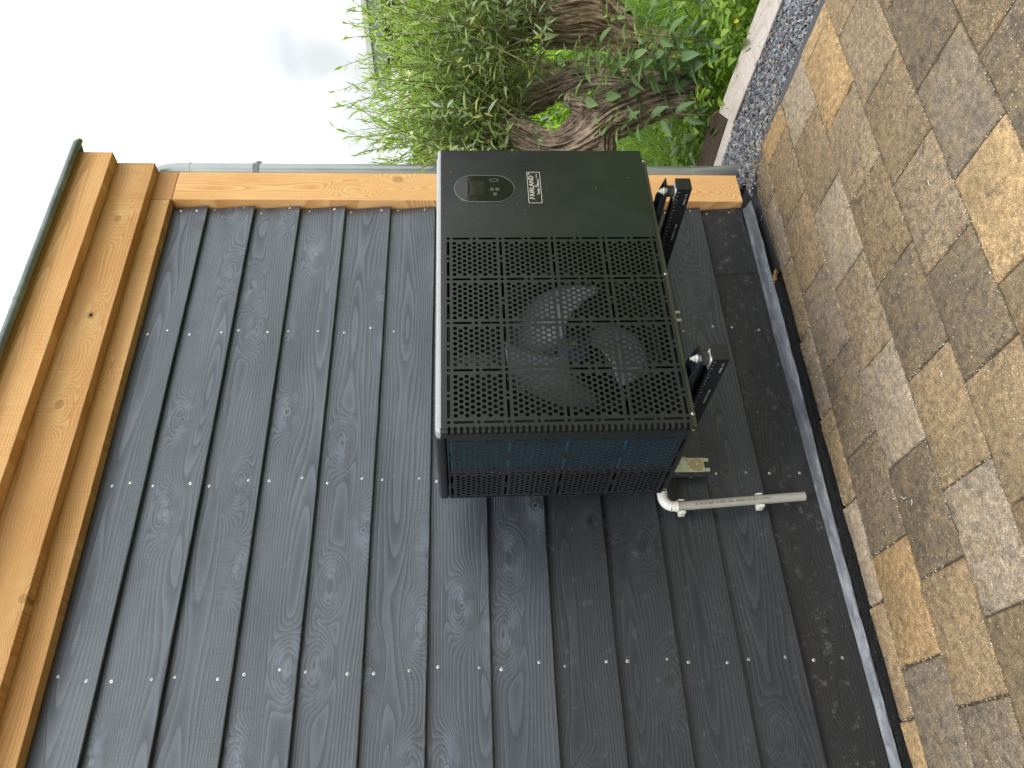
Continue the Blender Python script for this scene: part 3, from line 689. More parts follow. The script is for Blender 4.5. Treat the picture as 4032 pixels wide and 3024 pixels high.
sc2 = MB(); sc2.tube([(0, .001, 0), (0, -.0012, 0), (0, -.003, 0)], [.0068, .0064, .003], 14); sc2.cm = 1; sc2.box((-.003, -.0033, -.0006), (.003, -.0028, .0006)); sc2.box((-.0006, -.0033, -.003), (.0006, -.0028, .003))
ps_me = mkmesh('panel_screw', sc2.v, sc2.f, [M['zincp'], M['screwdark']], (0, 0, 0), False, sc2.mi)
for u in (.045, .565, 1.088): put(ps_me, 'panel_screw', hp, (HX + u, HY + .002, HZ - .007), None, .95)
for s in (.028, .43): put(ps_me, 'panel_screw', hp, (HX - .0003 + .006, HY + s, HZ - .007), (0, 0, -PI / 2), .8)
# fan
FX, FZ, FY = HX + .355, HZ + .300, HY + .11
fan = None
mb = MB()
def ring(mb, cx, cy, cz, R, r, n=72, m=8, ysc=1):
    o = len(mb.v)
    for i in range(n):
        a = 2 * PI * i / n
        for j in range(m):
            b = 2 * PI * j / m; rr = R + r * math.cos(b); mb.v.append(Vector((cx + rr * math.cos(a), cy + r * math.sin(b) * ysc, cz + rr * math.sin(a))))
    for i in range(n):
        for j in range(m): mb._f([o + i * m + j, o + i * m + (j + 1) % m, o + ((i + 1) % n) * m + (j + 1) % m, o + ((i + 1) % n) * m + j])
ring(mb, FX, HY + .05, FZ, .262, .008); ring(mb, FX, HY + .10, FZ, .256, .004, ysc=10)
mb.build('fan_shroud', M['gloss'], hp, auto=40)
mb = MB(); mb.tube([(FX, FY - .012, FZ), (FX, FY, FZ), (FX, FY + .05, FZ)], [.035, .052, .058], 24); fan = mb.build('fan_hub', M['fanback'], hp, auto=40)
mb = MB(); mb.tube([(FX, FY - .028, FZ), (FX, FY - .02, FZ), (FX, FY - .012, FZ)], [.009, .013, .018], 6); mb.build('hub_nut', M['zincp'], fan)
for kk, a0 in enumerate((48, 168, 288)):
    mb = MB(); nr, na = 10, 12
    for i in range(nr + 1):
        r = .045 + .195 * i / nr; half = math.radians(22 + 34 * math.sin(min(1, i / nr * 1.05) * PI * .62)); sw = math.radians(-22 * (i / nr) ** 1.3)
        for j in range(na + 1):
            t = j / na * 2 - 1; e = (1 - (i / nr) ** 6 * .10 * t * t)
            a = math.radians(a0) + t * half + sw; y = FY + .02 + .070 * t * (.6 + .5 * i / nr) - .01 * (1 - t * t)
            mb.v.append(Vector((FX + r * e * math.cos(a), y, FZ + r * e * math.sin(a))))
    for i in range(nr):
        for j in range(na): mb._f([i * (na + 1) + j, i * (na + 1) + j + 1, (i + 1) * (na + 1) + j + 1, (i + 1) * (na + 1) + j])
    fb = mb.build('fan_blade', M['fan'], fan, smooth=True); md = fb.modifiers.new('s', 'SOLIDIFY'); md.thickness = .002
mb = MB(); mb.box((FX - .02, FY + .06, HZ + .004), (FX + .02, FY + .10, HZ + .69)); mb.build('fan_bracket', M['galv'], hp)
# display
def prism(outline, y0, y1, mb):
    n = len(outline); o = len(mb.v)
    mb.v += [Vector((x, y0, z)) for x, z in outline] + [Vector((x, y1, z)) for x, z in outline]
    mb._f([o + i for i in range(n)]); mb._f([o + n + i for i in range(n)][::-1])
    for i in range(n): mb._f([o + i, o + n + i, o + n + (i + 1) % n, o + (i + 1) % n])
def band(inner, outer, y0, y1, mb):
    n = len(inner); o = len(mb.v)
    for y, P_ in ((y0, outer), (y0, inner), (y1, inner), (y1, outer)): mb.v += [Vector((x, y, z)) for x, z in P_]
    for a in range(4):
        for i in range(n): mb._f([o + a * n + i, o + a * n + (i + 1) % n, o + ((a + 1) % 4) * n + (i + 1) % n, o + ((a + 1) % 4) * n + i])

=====

*What to work on:*
Output the data exactly. Pictures don't belong in the result.

*Result for this exercise:*
Continue the Blender Python script for this scene: part 3, from line 689. More parts follow. The script is for Blender 4.5. Treat the picture as 4032 pixels wide and 3024 pixels high.
sc2 = MB(); sc2.tube([(0, .001, 0), (0, -.0012, 0), (0, -.003, 0)], [.0068, .0064, .003], 14); sc2.cm = 1; sc2.box((-.003, -.0033, -.0006), (.003, -.0028, .0006)); sc2.box((-.0006, -.0033, -.003), (.0006, -.0028, .003))
ps_me = mkmesh('panel_screw', sc2.v, sc2.f, [M['zincp'], M['screwdark']], (0, 0, 0), False, sc2.mi)
for u in (.045, .565, 1.088): put(ps_me, 'panel_screw', hp, (HX + u, HY + .002, HZ - .007), None, .95)
for s in (.028, .43): put(ps_me, 'panel_screw', hp, (HX - .0003 + .006, HY + s, HZ - .007), (0, 0, -PI / 2), .8)
# fan
FX, FZ, FY = HX + .355, HZ + .300, HY + .11
fan = None
mb = MB()
def ring(mb, cx, cy, cz, R, r, n=72, m=8, ysc=1):
    o = len(mb.v)
    for i in range(n):
        a = 2 * PI * i / n
        for j in range(m):
            b = 2 * PI * j / m; rr = R + r * math.cos(b); mb.v.append(Vector((cx + rr * math.cos(a), cy + r * math.sin(b) * ysc, cz + rr * math.sin(a))))
    for i in range(n):
        for j in range(m): mb._f([o + i * m + j, o + i * m + (j + 1) % m, o + ((i + 1) % n) * m + (j + 1) % m, o + ((i + 1) % n) * m + j])
ring(mb, FX, HY + .05, FZ, .262, .008); ring(mb, FX, HY + .10, FZ, .256, .004, ysc=10)
mb.build('fan_shroud', M['gloss'], hp, auto=40)
mb = MB(); mb.tube([(FX, FY - .012, FZ), (FX, FY, FZ), (FX, FY + .05, FZ)], [.035, .052, .058], 24); fan = mb.build('fan_hub', M['fanback'], hp, auto=40)
mb = MB(); mb.tube([(FX, FY - .028, FZ), (FX, FY - .02, FZ), (FX, FY - .012, FZ)], [.009, .013, .018], 6); mb.build('hub_nut', M['zincp'], fan)
for kk, a0 in enumerate((48, 168, 288)):
    mb = MB(); nr, na = 10, 12
    for i in range(nr + 1):
        r = .045 + .195 * i / nr; half = math.radians(22 + 34 * math.sin(min(1, i / nr * 1.05) * PI * .62)); sw = math.radians(-22 * (i / nr) ** 1.3)
        for j in range(na + 1):
            t = j / na * 2 - 1; e = (1 - (i / nr) ** 6 * .10 * t * t)
            a = math.radians(a0) + t * half + sw; y = FY + .02 + .070 * t * (.6 + .5 * i / nr) - .01 * (1 - t * t)
            mb.v.append(Vector((FX + r * e * math.cos(a), y, FZ + r * e * math.sin(a))))
    for i in range(nr):
        for j in range(na): mb._f([i * (na + 1) + j, i * (na + 1) + j + 1, (i + 1) * (na + 1) + j + 1, (i + 1) * (na + 1) + j])
    fb = mb.build('fan_blade', M['fan'], fan, smooth=True); md = fb.modifiers.new('s', 'SOLIDIFY'); md.thickness = .002
mb = MB(); mb.box((FX - .02, FY + .06, HZ + .004), (FX + .02, FY + .10, HZ + .69)); mb.build('fan_bracket', M['galv'], hp)
# display
def prism(outline, y0, y1, mb):
    n = len(outline); o = len(mb.v)
    mb.v += [Vector((x, y0, z)) for x, z in outline] + [Vector((x, y1, z)) for x, z in outline]
    mb._f([o + i for i in range(n)]); mb._f([o + n + i for i in range(n)][::-1])
    for i in range(n): mb._f([o + i, o + n + i, o + n + (i + 1) % n, o + (i + 1) % n])
def band(inner, outer, y0, y1, mb):
    n = len(inner); o = len(mb.v)
    for y, P_ in ((y0, outer), (y0, inner), (y1, inner), (y1, outer)): mb.v += [Vector((x, y, z)) for x, z in P_]
    for a in range(4):
        for i in range(n): mb._f([o + a * n + i, o + a * n + (i + 1) % n, o + ((a + 1) % 4) * n + (i + 1) % n, o + ((a + 1) % 4) * n + i])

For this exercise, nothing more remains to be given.